The town's only real brush with infamy -- and lasting fame -- came late on the night of Nov. 7, 1932.
President Herbert Hoover had just delivered the final radio address of his doomed re-election campaign during a stop in Elko, and the presidential train was headed west toward Palo Alto, Calif., so that Hoover could vote in his hometown the next day.
But as "Railroad One" neared Palisade, it was forced to make an unscheduled stop when railroad personnel surprised two men who appeared to be trying to sabotage a railroad bridge up ahead.
Varying accounts of the thwarted assassination attempt appeared in newspapers the next day.
Rocha said the "Reno Evening Gazette" quoted one railroad official who claimed the bridge had been rigged with 22 sticks of dynamite. Another official told the paper that nothing was found "but an old stick of powder."
Within 20 years, Palisade was all but done. The government closed the post office in 1961, and "it was a virtual ghost town" by 1970.
Amboy's decline was much more sudden, though the town itself outdates Palisade by half a century.
Founded by miners in 1815, Amboy did not truly boom until Route 66 did in the 1920s. The town's heyday as a desert oasis for highway travelers lasted 40 years.
Then in 1972, brand new Interstate 40 opened 15 miles to the north, and Amboy found itself on the road to nowhere.
Despite the decline, Okura said he was thrilled to buy the town last week from 88-year-old Bessie Burris, who spent more than 20 years in Amboy before moving to nearby Wonder Valley.
Apparently, Burris was pretty pleased, too.
Bonnie Barnes said her grandmother got several higher offers, but what sold Burris on Okura was his enthusiasm.
"He wanted it real bad, but now he's not quite sure what to do with it. You could tell that," Barnes said. "But that's OK. If there's passion, there's good. This was the right way to go to preserve the town."
After all, Okura knows a little something about historic preservation.
In 1998, he paid $135,000 to buy the site of the first McDonald's restaurant. Now the old building in San Bernardino, Calif., houses an office for his chain of 30 Juan Pollo restaurants and a museum filled with McDonald's memorabilia.
A museum is also a possibility for Amboy, which Okura has promised would not be the sort of place where tourists would be gouged.
But Okura's motives are not entirely selfless. He said he hopes to use some of the "good will" he gets from buying Amboy to expand his restaurant chain eastward, along the old Route 66 corridor.
One place he will not be putting a new Juan Pollo outlet, though, is Amboy itself. "Never, ever, ever," he said. "I want to keep that the way it is, and restore it."

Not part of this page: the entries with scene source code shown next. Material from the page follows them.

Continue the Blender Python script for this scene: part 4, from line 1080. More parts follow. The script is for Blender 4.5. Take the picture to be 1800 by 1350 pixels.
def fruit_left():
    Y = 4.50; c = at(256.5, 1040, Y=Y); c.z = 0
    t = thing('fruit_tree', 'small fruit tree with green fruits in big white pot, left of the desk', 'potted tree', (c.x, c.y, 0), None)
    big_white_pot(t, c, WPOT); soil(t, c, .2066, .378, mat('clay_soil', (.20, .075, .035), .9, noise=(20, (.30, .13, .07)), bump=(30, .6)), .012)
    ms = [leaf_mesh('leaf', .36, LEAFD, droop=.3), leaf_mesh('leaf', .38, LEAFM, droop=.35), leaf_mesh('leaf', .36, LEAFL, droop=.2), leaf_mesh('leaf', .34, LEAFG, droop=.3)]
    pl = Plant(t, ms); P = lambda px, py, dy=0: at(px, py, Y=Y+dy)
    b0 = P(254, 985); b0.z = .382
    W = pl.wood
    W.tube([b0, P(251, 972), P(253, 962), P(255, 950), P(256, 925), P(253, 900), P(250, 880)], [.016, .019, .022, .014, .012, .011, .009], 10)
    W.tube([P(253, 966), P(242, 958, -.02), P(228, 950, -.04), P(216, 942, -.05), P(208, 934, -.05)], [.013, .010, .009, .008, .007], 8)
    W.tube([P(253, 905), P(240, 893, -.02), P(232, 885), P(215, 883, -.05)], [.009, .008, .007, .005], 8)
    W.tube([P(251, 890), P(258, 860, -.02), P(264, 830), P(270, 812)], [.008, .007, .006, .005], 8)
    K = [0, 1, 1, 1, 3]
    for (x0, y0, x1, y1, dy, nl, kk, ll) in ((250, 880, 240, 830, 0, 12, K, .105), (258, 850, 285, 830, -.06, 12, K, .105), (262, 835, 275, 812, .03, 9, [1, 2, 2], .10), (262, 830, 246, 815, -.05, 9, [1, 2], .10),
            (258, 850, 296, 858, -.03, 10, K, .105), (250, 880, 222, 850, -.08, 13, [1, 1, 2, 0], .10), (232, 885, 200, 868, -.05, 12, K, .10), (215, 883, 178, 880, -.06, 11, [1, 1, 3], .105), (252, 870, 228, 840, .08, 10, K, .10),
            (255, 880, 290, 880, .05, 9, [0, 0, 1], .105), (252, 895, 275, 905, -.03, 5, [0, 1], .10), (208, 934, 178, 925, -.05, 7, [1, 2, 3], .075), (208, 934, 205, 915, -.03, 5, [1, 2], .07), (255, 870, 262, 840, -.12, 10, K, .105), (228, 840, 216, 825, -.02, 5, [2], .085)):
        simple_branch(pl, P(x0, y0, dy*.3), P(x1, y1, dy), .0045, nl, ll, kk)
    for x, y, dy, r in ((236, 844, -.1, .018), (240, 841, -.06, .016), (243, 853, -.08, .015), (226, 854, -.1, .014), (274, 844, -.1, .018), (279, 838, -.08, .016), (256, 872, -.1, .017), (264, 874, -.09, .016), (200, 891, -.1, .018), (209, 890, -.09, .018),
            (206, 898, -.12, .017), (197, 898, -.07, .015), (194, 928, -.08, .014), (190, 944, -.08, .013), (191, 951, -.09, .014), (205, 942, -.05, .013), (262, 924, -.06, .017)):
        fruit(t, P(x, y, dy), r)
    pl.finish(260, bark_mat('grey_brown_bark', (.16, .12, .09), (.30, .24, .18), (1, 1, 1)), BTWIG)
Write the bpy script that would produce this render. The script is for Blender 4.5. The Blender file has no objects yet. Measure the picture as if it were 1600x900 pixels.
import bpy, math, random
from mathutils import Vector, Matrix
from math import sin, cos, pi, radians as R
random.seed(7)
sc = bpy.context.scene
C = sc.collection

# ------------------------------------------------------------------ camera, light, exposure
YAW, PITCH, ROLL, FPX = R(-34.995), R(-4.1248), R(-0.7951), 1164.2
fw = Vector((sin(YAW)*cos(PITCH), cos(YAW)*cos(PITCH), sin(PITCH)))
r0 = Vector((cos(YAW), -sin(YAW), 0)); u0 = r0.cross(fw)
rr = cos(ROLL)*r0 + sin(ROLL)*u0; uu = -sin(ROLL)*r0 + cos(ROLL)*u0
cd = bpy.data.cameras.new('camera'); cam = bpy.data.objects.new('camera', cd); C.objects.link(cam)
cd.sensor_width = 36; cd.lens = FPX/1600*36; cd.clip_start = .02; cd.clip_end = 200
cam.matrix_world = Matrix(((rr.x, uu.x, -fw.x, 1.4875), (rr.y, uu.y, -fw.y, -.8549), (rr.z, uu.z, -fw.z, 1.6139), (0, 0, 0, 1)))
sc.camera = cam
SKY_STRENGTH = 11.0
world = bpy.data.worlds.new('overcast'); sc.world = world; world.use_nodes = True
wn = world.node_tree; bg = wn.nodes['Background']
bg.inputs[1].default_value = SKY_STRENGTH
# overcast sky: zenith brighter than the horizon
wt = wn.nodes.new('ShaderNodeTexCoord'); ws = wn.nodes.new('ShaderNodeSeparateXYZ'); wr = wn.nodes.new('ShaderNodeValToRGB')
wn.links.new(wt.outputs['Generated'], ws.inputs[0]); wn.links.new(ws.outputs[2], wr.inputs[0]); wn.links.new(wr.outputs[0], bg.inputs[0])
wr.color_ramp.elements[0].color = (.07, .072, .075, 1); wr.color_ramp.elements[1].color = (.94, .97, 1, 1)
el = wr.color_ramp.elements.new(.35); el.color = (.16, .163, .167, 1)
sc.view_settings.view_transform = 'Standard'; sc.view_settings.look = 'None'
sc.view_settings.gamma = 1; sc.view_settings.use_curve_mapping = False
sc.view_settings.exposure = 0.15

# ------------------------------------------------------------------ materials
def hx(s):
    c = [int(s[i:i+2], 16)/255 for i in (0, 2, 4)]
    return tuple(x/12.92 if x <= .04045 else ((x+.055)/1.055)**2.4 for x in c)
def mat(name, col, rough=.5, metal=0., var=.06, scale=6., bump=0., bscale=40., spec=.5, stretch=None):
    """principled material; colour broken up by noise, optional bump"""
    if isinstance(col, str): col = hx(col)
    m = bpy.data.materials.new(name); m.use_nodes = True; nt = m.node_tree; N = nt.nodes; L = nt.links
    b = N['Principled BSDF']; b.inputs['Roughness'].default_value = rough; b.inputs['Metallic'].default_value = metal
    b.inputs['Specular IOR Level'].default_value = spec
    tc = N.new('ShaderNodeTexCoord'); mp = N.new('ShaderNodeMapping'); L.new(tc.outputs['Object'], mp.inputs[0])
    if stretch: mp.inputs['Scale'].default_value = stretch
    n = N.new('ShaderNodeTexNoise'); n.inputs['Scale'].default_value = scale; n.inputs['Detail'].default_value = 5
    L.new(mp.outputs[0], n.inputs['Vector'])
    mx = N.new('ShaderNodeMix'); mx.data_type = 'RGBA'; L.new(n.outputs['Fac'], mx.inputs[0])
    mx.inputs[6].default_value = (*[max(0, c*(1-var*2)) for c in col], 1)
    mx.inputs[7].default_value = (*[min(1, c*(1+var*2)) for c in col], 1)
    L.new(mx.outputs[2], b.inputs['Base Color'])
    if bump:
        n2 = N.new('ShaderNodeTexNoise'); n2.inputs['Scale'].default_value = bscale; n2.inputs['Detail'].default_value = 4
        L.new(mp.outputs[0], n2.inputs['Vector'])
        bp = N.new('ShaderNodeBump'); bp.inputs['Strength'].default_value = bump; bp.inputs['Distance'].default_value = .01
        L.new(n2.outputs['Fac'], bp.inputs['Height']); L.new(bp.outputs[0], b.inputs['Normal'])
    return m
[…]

To Okura, that means the eventual reopening of the town's most widely photographed structure, Roy's cafe.
In all, Okura's $425,000 bought him 10 buildings on 934 acres, including the cafe, a gas station, a motel, a post office, a school, a church and an airstrip. It was a pretty good deal for him, considering he offered to buy Amboy from another owner just two years ago for $1.2 million.

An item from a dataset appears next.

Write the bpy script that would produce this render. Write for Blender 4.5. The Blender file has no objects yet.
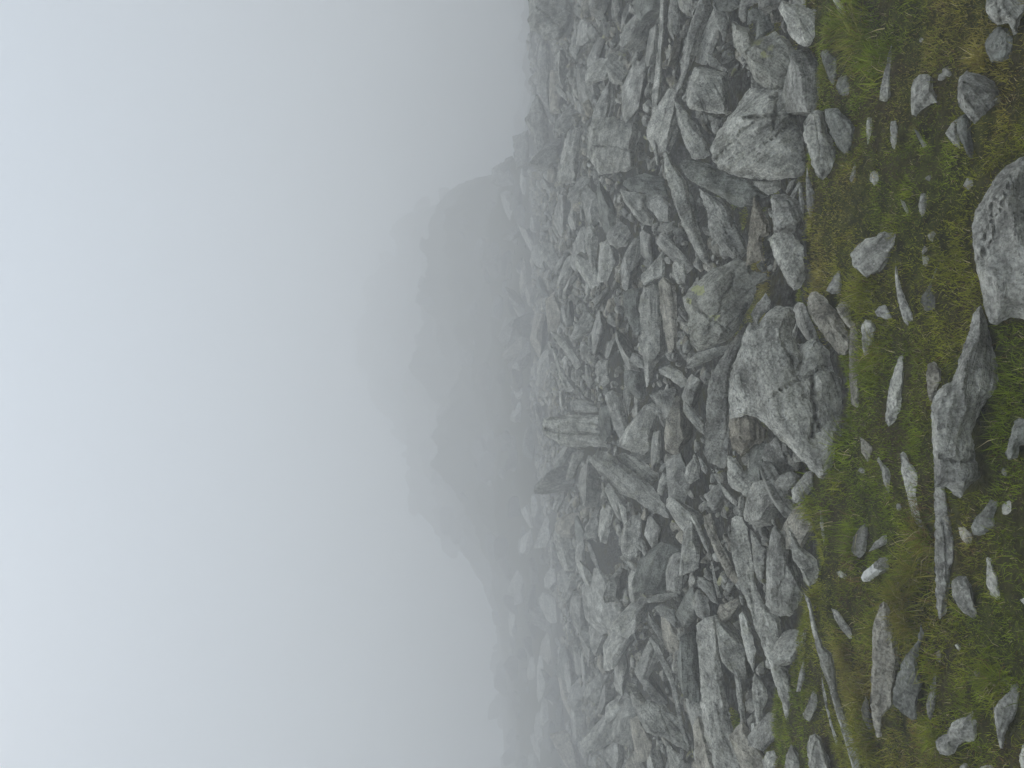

Okura said that offer eventually was rejected, as was the high bid of $900,000 when the town was offered for sale on e-Bay in 2003.

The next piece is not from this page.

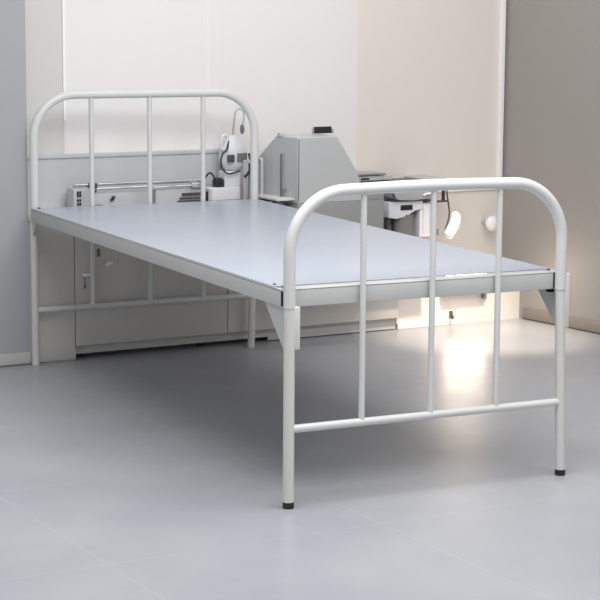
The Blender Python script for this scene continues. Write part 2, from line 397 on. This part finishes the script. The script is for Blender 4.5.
# ---- the grey hooded machine
t = Thing('hooded_machine', (1.35, -.1, .326), 'large grey machine with a sloping hood standing right of the bed head', 'machine')
# front face plane d=-.24; side face runs back to d=.03
fr = -.24; bk = .10
g = NB()
front = [(1.179, .60), (1.179, .866), (1.360, .866), (1.458, .718), (1.484, .640), (1.484, .60)]
backp = [(1.179, .60), (1.179, .80), (1.22, .86), (1.360, .866), (1.458, .718), (1.484, .640), (1.484, .60)]
rows = []
A0 = [g.verts.new((s, fr, h)) for s, h in front]
A1 = [g.verts.new((s, -.085, h)) for s, h in [(1.165, .60), (1.165, .866), (1.360, .870), (1.458, .72), (1.484, .64), (1.484, .60)]]
A2 = [g.verts.new((s, .035, h)) for s, h in [(1.145, .60), (1.145, .768), (1.360, .80), (1.458, .70), (1.484, .64), (1.484, .60)]]
for X, Y in ((A0, A1), (A1, A2)):
    for i in range(6): g.faces.new((X[i], X[(i + 1) % 6], Y[(i + 1) % 6], Y[i]))
g.faces.new(A0[::-1]); g.faces.new(A2)
hood = t.part('hood', g, 'grey'); rnd(hood, .004, 2)
lower = t.part('lower_body', box(NB(), (1.180, fr, .327), (1.588, -.02, .601), .004), 'greydk')
t.part('apron', box(NB(), (1.484, fr, .600), (1.588, -.02, .640), .003), 'greydk', lower)
t.part('front_seam', box(NB(), (1.181, fr - .0015, .61), (1.184, fr, .858)), 'greyline', hood)
t.part('hinge', box(NB(), (1.160, -.13, .862), (1.185, -.10, .878), .003), 'plasticg', hood)
# left side fittings
b = NB(); box(b, (1.157, -.14, .615), (1.163, -.132, .795), .001); t.part('side_rod', b, 'greyline', hood, 'dark vertical rod')
b = NB(); lathe(b, [(.006, -.008), (.008, 0), (.006, .008)], (1.160, -.16, .647), 14); t.part('knob', b, 'strap', hood)
cp = smooth_path([(1.128, .0, .60), (1.128, .0, .75), (1.128, -.005, .765), (1.128, -.025, .765), (1.128, -.032, .75), (1.128, -.032, .60)], 8)
t.part('grab_rail', tube(NB(), cp, .007, 12), 'plasticg', None, 'light grey grab rail')
b = NB(); box(b, (1.10, -.215, .612), (1.178, .03, .622), .002); t.part('side_shelf', b, 'worktop', None, 'white side shelf')
b = NB(); box(b, (1.105, -.06, .598), (1.17, .0, .611), .001); box(b, (1.11, -.1, .578), (1.17, -.03, .585)); t.part('shelf_clip', b, 'steeldk', None, 'dark clips')
b = NB(); box(b, (1.10, -.06, .584), (1.15, .02, .598), .002); t.part('side_tray', b, 'plasticw_glint')
b = NB(); lathe(b, [(.018, 0), (.020, .02), (.014, .028)], (1.150, -.14, .575), 18); t.part('cup', b, 'plasticg')

zz = .868
t2 = Thing('black_display_box', (1.38, -.08, zz), 'small black display box on top of the grey machine', 'display')
t2.part('case', box(NB(), (1.345, -.085, zz), (1.418, -.06, zz + .026), .002), 'plasticg')
t2.part('screen', box(NB(), (1.341, -.094, zz + .001), (1.420, -.084, zz + .028), .001), 'black')
t2.part('latch', box(NB(), (1.428, -.09, zz - .001), (1.434, -.075, zz + .018), .001), 'plasticg')

# ---- lid tray + worktop piece right of the machine
t = Thing('lidded_counter', (1.72, .05, .32), 'pale counter with flat metal plates right of the grey machine', 'counter')
t.part('rear_board', box(NB(), (1.60, .02, .327), (1.95, D - .001, .62), .002), 'clear')
t.part('top', box(NB(), (1.590, -.03, .621), (1.96, D - .001, .633), .003), 'plasticg')
t3 = Thing('flat_plates', (1.68, .06, .633), 'stack of flat metal plates lying on the counter beside the hood', 'tray')
bt = NB(); box(bt, (1.578, .03, .634), (1.625, .10, .672), .003); t3.part('end_block', bt, 'steeldk', None, 'dark end block')
bt = NB(); box(bt, (1.590, .02, .676), (1.76, .13, .683), .002); t3.part('upper_plate', bt, 'steel')
bt = NB(); box(bt, (1.61, .03, .652), (1.80, .13, .672), .002); t3.part('lower_plate', bt, 'plasticg')
bt = NB(); box(bt, (1.64, .026, .657), (1.68, .031, .664)); t3.part('slot', bt, 'black')
bt = NB(); box(bt, (1.73, .02, .634), (1.95, .12, .649), .002); t3.part('base_plate', bt, 'steeldk')

# ---- white washer unit with basin
t = Thing('basin_unit', (1.80, -.08, .326), 'white unit with black display under a grey basin right of the machine', 'medical device')
b = NB(); box(b, (1.78, -.05, .327), (1.93, .015, .575), .003); t.part('housing', b, 'plasticg')
q = NB(); pts = [(1.694, .572), (1.694, .506), (1.735, .500), (1.78, .508), (1.83, .532), (1.865, .536), (1.865, .572)]
prism(q, pts, 1, -.11, -.05, .002); cf = t.part('control_panel', q, 'plastic')
t.part('display', box(NB(), (1.752, -.113, .535), (1.812, -.109, .557), .002), 'black', cf, 'black display')
b = NB(); box(b, (1.853, -.105, .415), (1.918, -.04, .562), .003); t.part('side_panel', b, 'plastic')
b = NB(); box(b, (1.868, -.1065, .43), (1.871, -.104, .55)); box(b, (1.902, -.1065, .43), (1.905, -.104, .55)); t.part('groove', b, 'plasticg')
b = NB(); tube(b, [(1.79, -.06, .327), (1.79, -.06, .44), (1.79, -.06, .515)], .052, 28); t.part('drum', b, 'cloth', None, 'grey drum')
b = NB(); box(b, (1.700, -.09, .327), (1.712, -.06, .50), .001); box(b, (1.733, -.09, .327), (1.739, -.075, .50), .001); t.part('rod', b, 'steeldk', None, 'dark upright rods')
b = NB(); box(b, (1.699, -.06, .327), (1.86, -.04, .50)); t.part('back_plate', b, 'greydk')
b = NB()
prism(b, [(1.69, .620), (1.70, .595), (1.735, .580), (1.80, .577), (1.915, .583), (1.935, .620)], 1, -.13, -.03, .004); t.part('basin', b, 'clear', None, 'grey basin')
b = NB(); prism(b, [(1.693, .610), (1.703, .590), (1.715, .580), (1.72, .584), (1.708, .598), (1.704, .612)], 1, -.135, -.13); t.part('basin_edge', b, 'steeldk', None, 'dark edge')
b = NB(); tube(b, smooth_path([(1.85, -.135, .597), (1.865, -.14, .604), (1.89, -.14, .604), (1.905, -.135, .598)]), .004, 10); t.part('basin_handle', b, 'plasticw_glint')
b = NB(); box(b, (1.865, -.112, .568), (1.93, -.05, .574)); t.part('edge_strip', b, 'steeldk')

# ---- hook bracket, cord and handset
t = Thing('wall_handset', (2.03, .03, .40), 'white curved handset hanging on a dark cord right of the basin unit', 'handset')
b = NB(); box(b, (1.955, -.09, .558), (2.01, -.07, .566), .001); box(b, (1.985, -.09, .562), (1.991, -.07, .64), .001); t.part('hook', b, 'steeldk', None, 'dark hook')
b = NB(); box(b, (1.934, -.09, .44), (1.948, -.06, .66), .003); box(b, (1.934, -.09, .645), (2.04, .149, .655), .002); t.part('mount', b, 'plasticg')
b = NB(); tube(b, smooth_path([(2.002, -.085, .648), (2.003, -.085, .60), (2.012, -.085, .55), (2.018, -.085, .51), (2.010, -.085, .47), (1.997, -.085, .44)]), .0035, 10); t.part('cord', b, 'steeldk', None, 'dark cord')
b = NB()
arc = smooth_path([(2.050, -.08, .514), (2.052, -.08, .48), (2.041, -.08, .447), (2.020, -.08, .420), (2.006, -.08, .406)], 8)
n = len(arc)
tube(b, arc, .02, 24, rs=[.026 * max(.12, 1 - abs(2 * i / (n - 1) - 1) ** 5) ** .5 for i in range(n)])
t.part('handset_body', b, 'plasticw_glint', None, 'bright white curved handset')
b = NB(); box(b, (1.945, -.09, .418), (1.962, -.075, .445), .002); t.part('peg', b, 'strap')

t = Thing('white_bulb', (2.362, .10, .40), 'small white rounded knob-shaped dispenser on the wall by the right corner', 'dispenser')
b = NB(); lathe(b, [(.004, -.034), (.016, -.030), (.028, -.012), (.030, .004), (.022, .022), (.010, .032)], (2.362, .08, .432), 24, 1.15, .7)
t.part('bulb', b, 'plasticw_glint')
b = NB(); tube(b, [(2.362, .085, .432), (2.362, .12, .432), (2.362, .149, .432)], .012, 16); t.part('wall_mount', b, 'plasticg')
t = Thing('added_glow_panel', (2.16, .02, .135), 'added warm glowing panel, unseen light source low on the wall right of the bed', 'added_glow')  # glow panel added out of sight behind the bed to streak the floor
hsg = t.part('housing', box(NB(), (2.05, -.012, .135), (2.27, .029, .275), .004), 'plastic')
t.part('glow_face', box(NB(), (2.056, -.022, .139), (2.264, -.0125, .271), .003), 'added_glow')
# hooks low on the wall
t = Thing('wall_hook', (2.108, .02, .03), 'tiny dark hook low on the bright wall under the bed end', 'hook')
b = NB(); box(b, (2.104, .010, .028), (2.112, .030, .062), .002); tube(b, smooth_path([(2.108, .012, .05), (2.108, .004, .044), (2.108, .002, .034), (2.108, .008, .028)], 6), .003, 8); t.part('hook_body', b, 'steeldk')

# ------------------------------------------------------------------ camera
cam = bpy.data.cameras.new('camera'); co = bpy.data.objects.new('camera', cam); C.objects.link(co)
cam.sensor_width = 36; cam.sensor_fit = 'HORIZONTAL'; cam.lens = 1885.33 / 600 * 36; cam.clip_start = .05
co.location = (-2.1914, -4.6435, 1.3664)
yaw, pit, rol = .4472, .1524, .0065
f = Vector((math.sin(yaw) * math.cos(pit), math.cos(yaw) * math.cos(pit), -math.sin(pit)))
r = f.cross(Vector((0, 0, 1))).normalized(); u = r.cross(f)
r2 = r * math.cos(rol) + u * math.sin(rol); u2 = -r * math.sin(rol) + u * math.cos(rol)
m = Matrix((r2, u2, -f)).transposed().to_4x4(); m.translation = co.location; co.matrix_world = m
sc.camera = co

# ------------------------------------------------------------------ light
w = bpy.data.worlds.new('world'); sc.world = w; w.use_nodes = True
bg = w.node_tree.nodes['Background']; bg.inputs['Color'].default_value = (.95, .97, 1.0, 1); bg.inputs['Strength'].default_value = .58
def area(name, loc, aim, size, sy, e, col):
    l = bpy.data.lights.new(name, 'AREA'); l.shape = 'RECTANGLE'; l.size = size; l.size_y = sy; l.energy = e; l.color = col
    o = bpy.data.objects.new(name, l); C.objects.link(o); o.location = loc
    o.rotation_euler = (Vector(aim) - Vector(loc)).to_track_quat('-Z', 'Y').to_euler(); return o
area('overhead_area_light', (.2, -.6, 2.7), (.3, -.1, 0), 2.6, 1.6, 92, (.98, .985, 1))
area('overhead_area_light', (1.2, 1.4, 2.55), (1.3, 2.4, 1.2), 1.6, .5, 9, (1, .97, .94))  # unseen wash light added to brighten the upper back wall
sp = bpy.data.lights.new('warm_spot', 'SPOT'); sp.energy = 480; sp.color = (1, .86, .70); sp.spot_size = math.radians(23); sp.spot_blend = .9; sp.shadow_soft_size = .06  # spot added for the warm glow on the low wall and floor
so = bpy.data.objects.new('warm_spot', sp); C.objects.link(so); so.location = (1.85, .75, 2.5)
so.rotation_euler = (Vector((1.95, 2.2, 0)) - so.location).to_track_quat('-Z', 'Y').to_euler()

sc.view_settings.view_transform = 'Standard'; sc.view_settings.look = 'None'; sc.view_settings.gamma = 1
sc.view_settings.use_curve_mapping = False; sc.view_settings.exposure = 0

Two years later, the bank foreclosed and ownership of the town reverted to Burris. By then, Barnes said, the place had been picked clean and was badly neglected.
"I hope the people who live out in the area don't expect miracles," Okura said. "I'm not the miracle man."
The future of Palisade is even less certain.
Out of a crop of several hundred potential bidders, the townsite was purchased by an unidentified buyer who asked to be known only as "the Ghost from the East Coast."
Greg Martin, owner of the San Francisco auction house that conducted the sale, said he knows the new owner but does not know what the man has planned for the property.
"He doesn't know himself, but he likes the idea (of owning it)," Martin said. "You can buy 150 or 160 acres somewhere, but that's all it is.
"To me, (Palisade) is the equivalent of buying a valuable antique."